Con todo, algo hay en escribir bien de los otros sentidos de este elogio. Pocos escritores tienen la desvergüenza de esperar a que los correctores de una editorial les aseen la sintaxis, y casi todos empezamos en esto memorizando que no se dice sentarse en una mesa, sino “a” una mesa, amén de mil pormenores lingüísticos más. El anhelo de buena prosa sugiere la importancia de conocer el idioma con el que vas a trabajar. Por supuesto, nunca se termina de aprender, y por eso los correctores profesionales siguen teniendo mucho trabajo.
Ellos son devotos de la norma lingüística, que establece el terreno de juego del escritor, lleno de límites, prohibiciones y usos recomendados. La norma es la automatización del idioma, la fijación de un universo previsible. “El gato maúlla”; “la ciudad era grande, sucia y ruidosa”; “la policía se incautó de cuatro kilos de hachís”. Eso es escribir bien; pero ningún escritor escribe bien escribiendo así de bien.
Desvíos
El motivo se encuentra en que la corrección no tiene gracia. Acudimos a la décima acepción del diccionario para empezar a intuir qué es la gracia literaria: “Dicho o hecho divertido o sorprendente”. El formalismo ruso estableció que la desautomatización del texto es una de las características fundamentales de la literariedad. Es decir, un texto es literatura porque contiene una revolución, no dice lo que dice, no lo dice como tú lo dirías y nunca acaba de decir nada verdaderamente útil.

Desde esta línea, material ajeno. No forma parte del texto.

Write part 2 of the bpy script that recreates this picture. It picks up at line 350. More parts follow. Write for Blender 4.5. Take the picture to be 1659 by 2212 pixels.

Escribir bien es conjurar la sorpresa, introducir desvíos en la norma. Escribir bien es lograr la expresividad a pesar de las propias palabras, que saben muy bien qué significan y con qué otras palabras pueden juntarse.
En la escuela nos enseñan que tres o más adjetivos se separan por comas y llevan la conjunción “y” entre el penúltimo y el último; por eso hemos escrito más arriba: “la ciudad era grande, sucia y ruidosa”. Es una frase que podemos oír en el Metro, leer en un mail o encontrar en un artículo de prensa. Sólo informa. Si escribimos: “La ciudad era grande y sucia, ruidosa”, ¿estamos diciendo exactamente lo mismo?
Lo cierto es que no oiremos esta frase en el metro ni la leeremos en un mail o en un periódico: sólo los escritores producen una frase así. Ha sido suficiente con adelantar un poco la i griega para modular un significado y que diga algo más, como desde un doble fondo. La ciudad de la frase no normativa parece de hecho más ruidosa que la otra, que es más o menos igual de grande que de sucia, e igual de ruidosa que de grande. Hasta da la impresión, en la segunda frase, de que “grande” y “sucia” se proponen como sinónimos.
También suceden cosas con el significado de una frase tan simple si escribimos: “La ciudad era grande y sucia y ruidosa”. Ahora parece que odiamos esa ciudad, algo que no habíamos descubierto con: “La ciudad era grande y sucia, ruidosa”. Pero hay más: “La ciudad era grande, sucia, ruidosa”. Aquí el narrador es un señor muy tranquilo que tiene perfectamente asumidas las características de la ciudad de la que habla. Su sosiego vital sólo ha necesitado eliminar una conjunción para sernos revelado.
Cuando un autor que mima su prosa comenta que anda estancado, improductivo o desesperado se refiere exactamente a esto: ¿la ciudad era grande, sucia y ruidosa o era grande y sucia, ruidosa o era grande y sucia y ruidosa o era grande, sucia, ruidosa? Se trata de una frase de siete palabras, quizá seis. Una novela estándar tiene 60.000. Dense cuenta de lo difícil que es controlar el doble fondo de 60.000 cajones.
Leer bien
La primera vez que vi este uso de la conjunción “y” fue en un poema de César Vallejo: “Son testigos/ los días jueves y los huesos húmeros/ la soledad, la lluvia, los caminos”. Desde entonces he utilizado este recurso en muchas ocasiones. Simplemente copio.
A lo mejor César Vallejo también copiaba, pues no resulta fácil saber cuándo aprendió uno a leer bien, y quizá leí antes algo similar en Cervantes o en Quevedo, sin apreciarlo.
¿Qué relación hay entre escribir bien y leer bien? Salvo genialidad absoluta, nadie escribe bien sin leer bien, es decir, sin copiar giros, atrevimientos y recursos de otro autor. Inventar un desvío a la norma que tenga fuerza expresiva no es tan fácil como parece: casi todos son heredados.
Tampoco leer bien resulta común, y puede decirse que la mayoría de los lectores no sabe leer. Esto casa perfectamente con la evidencia contraria: que la mayoría de los escritores no sabe escribir.
Si añadimos además que escribir bien siempre será discutible, pues lo que para unos es un gran prosista para otros es un cantamañanas, nos encontramos de pronto ante el mayor reto por escrito de todos los tiempos: resolver qué es escribir bien.